Valentine’s Day is upon us, friends, and in its original form (featuring fifteen poems), this has been one of the most popular posts over the last few years. For 2017, I’ve added two poems, for seventeen total. Do you have a favorite I should feature next year?
Toss that teddy bear and give your significant person the gift of verse this Valentine’s Day.
That poet everyone reads at weddings is actually much more appropriate for the bedroom:
e. e. cummings, “i like my body when it is with your”
An unsexy title for a very sexy poem (check out those ellipses!):
Li-young Lee, “This Room and Everything In It”
The “Oh, snap” kind of sexy:
Edna St. Vincent Millay, “I, being born a woman and distressed”
Wistful sexy:
C. P. Cavafy, “Body, remember”
Bitter sexy:
Thomas Wyatt. “They Flee from Me”
Literate sexy:
Robert Hass, “Etymology” (start watching at 18:42)
Damn sexy:
Audre Lorde, “Recreation”
Desire, frustration, and jewelry. Also: socioeconomic tension. (And the first overtly lesbian poem I read as a teenager. Bit of a lightbulb moment, there.)
Carol Ann Duffy, “Warming her Pearls”
Difficult to choose just one Donne poem, but hey, let’s go with the salute to nakedness:
John Donne, “To His Mistress Going to Bed”

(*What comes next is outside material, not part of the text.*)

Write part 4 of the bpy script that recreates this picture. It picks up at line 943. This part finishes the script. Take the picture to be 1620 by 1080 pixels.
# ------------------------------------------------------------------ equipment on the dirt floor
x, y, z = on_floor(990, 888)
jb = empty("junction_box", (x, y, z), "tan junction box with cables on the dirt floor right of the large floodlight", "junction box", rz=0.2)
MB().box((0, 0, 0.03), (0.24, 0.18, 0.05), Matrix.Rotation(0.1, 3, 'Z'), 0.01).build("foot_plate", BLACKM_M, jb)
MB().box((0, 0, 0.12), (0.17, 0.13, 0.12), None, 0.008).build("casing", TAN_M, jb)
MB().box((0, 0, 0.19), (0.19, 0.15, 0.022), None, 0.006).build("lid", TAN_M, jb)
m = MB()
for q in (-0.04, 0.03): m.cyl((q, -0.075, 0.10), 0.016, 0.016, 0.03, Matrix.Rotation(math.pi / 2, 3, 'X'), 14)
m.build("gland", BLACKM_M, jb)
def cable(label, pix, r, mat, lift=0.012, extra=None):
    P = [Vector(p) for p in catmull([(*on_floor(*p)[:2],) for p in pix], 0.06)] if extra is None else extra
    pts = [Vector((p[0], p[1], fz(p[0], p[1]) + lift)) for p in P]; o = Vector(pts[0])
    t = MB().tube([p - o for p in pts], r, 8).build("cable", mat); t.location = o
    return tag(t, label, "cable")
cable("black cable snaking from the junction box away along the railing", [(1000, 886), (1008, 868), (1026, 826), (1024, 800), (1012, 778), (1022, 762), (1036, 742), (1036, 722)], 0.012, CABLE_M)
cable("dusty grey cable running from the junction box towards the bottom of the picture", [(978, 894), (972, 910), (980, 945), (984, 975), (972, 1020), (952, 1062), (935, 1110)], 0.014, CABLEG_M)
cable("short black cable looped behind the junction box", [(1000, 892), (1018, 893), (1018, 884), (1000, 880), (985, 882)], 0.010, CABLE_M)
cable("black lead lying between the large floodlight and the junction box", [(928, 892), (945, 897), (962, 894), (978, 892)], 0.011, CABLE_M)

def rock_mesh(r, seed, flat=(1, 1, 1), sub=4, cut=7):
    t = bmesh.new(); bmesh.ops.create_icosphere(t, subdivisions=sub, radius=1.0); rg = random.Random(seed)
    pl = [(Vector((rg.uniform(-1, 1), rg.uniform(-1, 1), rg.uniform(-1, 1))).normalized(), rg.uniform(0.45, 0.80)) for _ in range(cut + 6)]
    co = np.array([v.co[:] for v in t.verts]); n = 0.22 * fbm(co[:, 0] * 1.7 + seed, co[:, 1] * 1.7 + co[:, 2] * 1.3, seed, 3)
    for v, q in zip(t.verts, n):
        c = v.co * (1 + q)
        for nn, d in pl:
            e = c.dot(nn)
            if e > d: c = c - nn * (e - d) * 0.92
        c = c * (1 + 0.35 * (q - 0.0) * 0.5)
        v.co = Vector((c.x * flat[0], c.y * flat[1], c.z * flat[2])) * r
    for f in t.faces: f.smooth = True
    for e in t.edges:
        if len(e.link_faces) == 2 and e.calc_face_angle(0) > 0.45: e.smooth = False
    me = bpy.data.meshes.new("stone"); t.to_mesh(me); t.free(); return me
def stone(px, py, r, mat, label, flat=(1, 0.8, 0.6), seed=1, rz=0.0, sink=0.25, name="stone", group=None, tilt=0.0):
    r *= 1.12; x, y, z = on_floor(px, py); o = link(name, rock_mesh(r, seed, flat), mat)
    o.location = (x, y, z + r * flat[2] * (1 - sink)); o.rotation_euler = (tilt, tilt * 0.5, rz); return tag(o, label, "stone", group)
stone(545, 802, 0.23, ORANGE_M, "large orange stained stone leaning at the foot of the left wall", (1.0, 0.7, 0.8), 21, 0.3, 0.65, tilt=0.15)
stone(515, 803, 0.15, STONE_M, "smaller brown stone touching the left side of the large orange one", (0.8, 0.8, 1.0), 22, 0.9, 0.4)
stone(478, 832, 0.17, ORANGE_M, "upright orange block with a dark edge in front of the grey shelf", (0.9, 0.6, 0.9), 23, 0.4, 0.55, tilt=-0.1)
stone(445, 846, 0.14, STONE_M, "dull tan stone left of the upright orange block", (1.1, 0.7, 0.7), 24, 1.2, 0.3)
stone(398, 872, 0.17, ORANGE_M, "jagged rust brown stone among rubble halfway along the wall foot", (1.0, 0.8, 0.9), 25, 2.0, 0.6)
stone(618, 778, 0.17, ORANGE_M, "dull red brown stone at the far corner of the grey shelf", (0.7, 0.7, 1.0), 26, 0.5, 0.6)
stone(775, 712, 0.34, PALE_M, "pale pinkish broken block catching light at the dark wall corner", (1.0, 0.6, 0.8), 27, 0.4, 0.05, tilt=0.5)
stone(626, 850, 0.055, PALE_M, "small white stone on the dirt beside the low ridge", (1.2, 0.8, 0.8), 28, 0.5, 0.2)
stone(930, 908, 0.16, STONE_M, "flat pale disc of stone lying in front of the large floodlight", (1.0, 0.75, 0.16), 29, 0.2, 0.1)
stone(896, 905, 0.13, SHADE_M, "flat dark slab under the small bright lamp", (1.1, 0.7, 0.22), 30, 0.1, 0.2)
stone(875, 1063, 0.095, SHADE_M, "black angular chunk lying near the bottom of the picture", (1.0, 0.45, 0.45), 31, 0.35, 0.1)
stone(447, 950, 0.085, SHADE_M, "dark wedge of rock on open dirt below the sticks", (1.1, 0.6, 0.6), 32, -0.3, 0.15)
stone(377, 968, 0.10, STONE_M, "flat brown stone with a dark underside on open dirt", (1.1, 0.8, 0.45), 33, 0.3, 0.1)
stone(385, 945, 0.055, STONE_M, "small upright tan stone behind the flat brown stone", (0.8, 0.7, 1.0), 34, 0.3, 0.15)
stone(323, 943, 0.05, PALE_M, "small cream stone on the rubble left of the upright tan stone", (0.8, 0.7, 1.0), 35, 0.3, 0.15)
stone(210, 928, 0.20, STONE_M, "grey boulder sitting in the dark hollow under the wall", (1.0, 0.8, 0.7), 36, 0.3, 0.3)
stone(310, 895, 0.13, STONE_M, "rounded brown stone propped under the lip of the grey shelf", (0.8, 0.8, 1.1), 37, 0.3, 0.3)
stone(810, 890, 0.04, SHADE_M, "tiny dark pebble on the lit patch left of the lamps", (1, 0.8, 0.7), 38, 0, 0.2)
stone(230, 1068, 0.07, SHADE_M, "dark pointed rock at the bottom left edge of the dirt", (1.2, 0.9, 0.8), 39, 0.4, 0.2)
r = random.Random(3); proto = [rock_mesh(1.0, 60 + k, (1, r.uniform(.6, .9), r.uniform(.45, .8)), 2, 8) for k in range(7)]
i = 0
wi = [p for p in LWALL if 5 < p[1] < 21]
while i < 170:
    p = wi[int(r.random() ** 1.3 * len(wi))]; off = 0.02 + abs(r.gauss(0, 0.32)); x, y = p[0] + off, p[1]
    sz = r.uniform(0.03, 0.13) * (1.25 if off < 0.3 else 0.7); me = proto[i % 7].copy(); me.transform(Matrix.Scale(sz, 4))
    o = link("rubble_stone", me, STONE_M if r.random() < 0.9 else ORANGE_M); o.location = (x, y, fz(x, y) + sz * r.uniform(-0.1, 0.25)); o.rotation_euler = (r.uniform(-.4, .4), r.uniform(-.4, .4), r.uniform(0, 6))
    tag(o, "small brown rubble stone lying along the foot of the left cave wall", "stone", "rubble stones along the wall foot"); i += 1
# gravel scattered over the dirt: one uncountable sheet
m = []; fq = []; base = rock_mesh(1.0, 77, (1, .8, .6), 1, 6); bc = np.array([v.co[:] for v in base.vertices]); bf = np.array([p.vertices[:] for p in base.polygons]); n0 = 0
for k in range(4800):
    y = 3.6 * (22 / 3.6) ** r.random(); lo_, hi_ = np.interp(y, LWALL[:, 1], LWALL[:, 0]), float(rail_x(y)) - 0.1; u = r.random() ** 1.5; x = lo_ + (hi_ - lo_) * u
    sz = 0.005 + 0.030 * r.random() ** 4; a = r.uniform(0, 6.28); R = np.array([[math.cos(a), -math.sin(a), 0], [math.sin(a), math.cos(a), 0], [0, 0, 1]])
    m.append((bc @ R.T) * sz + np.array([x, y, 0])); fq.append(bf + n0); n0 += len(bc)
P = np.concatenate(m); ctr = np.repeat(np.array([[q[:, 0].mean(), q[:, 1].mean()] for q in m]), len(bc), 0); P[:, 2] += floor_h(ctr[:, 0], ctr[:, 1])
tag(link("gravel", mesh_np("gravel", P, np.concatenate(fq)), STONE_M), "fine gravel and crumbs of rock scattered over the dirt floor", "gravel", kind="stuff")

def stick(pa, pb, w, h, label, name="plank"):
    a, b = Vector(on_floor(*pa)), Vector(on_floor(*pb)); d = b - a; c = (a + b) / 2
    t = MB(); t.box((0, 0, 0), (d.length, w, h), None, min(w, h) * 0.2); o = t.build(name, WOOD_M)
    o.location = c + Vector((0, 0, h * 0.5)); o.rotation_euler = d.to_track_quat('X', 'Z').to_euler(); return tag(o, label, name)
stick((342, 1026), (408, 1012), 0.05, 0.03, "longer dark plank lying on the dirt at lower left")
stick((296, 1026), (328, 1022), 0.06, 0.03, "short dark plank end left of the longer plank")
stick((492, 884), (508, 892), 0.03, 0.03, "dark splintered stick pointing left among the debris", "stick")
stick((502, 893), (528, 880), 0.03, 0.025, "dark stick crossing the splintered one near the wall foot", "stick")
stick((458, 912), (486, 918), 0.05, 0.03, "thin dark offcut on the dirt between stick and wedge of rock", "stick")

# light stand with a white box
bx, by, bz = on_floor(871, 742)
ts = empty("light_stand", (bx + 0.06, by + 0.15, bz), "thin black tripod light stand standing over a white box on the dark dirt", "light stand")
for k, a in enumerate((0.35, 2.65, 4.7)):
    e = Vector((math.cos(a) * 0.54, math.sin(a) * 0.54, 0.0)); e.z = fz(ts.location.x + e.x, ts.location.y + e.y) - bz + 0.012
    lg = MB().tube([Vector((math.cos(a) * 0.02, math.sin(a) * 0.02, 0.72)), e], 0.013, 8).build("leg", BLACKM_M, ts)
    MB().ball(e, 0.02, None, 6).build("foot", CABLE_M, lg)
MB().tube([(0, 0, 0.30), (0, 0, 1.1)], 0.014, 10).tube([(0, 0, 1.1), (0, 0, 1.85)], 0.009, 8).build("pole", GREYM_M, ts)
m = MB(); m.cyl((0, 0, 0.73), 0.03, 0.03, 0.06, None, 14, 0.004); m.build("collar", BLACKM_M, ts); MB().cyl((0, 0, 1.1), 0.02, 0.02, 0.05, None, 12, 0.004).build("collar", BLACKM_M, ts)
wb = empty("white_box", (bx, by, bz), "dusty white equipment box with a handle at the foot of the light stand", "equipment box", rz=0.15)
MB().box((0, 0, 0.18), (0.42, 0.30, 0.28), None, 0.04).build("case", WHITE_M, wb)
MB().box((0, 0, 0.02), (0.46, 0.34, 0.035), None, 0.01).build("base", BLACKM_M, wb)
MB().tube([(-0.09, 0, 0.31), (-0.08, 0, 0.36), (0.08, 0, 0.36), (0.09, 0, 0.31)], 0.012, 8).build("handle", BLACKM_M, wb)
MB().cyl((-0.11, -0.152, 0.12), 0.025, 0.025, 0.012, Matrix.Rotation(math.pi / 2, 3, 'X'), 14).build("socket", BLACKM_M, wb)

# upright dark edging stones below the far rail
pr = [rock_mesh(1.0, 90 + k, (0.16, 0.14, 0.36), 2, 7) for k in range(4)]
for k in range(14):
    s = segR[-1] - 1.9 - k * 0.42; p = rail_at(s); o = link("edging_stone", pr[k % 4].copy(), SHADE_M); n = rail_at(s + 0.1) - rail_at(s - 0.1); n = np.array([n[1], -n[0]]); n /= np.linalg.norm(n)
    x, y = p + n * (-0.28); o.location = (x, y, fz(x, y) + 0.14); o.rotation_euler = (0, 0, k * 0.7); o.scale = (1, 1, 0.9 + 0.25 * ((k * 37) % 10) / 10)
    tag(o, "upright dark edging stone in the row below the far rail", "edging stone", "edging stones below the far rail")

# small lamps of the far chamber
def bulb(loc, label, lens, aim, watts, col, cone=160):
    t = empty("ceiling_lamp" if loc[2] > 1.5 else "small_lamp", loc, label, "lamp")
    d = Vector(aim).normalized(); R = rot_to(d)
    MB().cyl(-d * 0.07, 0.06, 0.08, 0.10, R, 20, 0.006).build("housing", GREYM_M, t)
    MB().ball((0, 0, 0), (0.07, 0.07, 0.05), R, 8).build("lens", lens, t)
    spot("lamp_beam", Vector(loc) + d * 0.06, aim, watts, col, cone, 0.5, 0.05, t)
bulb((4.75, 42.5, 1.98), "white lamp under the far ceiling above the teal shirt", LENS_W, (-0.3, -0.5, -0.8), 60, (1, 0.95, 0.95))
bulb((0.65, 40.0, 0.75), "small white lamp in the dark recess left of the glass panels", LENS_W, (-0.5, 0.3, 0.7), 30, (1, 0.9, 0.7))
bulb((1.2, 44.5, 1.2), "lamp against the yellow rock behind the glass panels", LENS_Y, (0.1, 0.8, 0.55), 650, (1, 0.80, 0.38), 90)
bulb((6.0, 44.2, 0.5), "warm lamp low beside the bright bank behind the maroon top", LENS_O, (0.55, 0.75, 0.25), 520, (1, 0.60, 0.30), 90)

Restraint and abandonment, all at once:
Emily Dickinson, “Wild Nights – Wild Nights! (269)”
For the Dear Readers who are also parents:
Galway Kinnell, “After Making Love We Hear Footsteps”
Maybe this is where they got the title for Blue is the Warmest Color:
May Swenson, “Blue”
I hate birds, but this poem is still amazing:
Henri Cole, “Loons”
You’ll never look at roses the same way again, I promise:
D.H. Lawrence, “Gloire de Dijon”
And yes, a Neruda poem. But I can’t find it anywhere on the interwebs, so you’ll have to go find a copy of World’s End or Late and Posthumous Poems for yourself.
Pablo Neruda, “Física”/”Physics”
Sexy in translation:
León Salvatierra (trans. Javier O. Huerta), “Act”
Desire in list form:
Major Jackson, “Superfluities”
Your turn: what’s the sexiest poem you’ve ever read?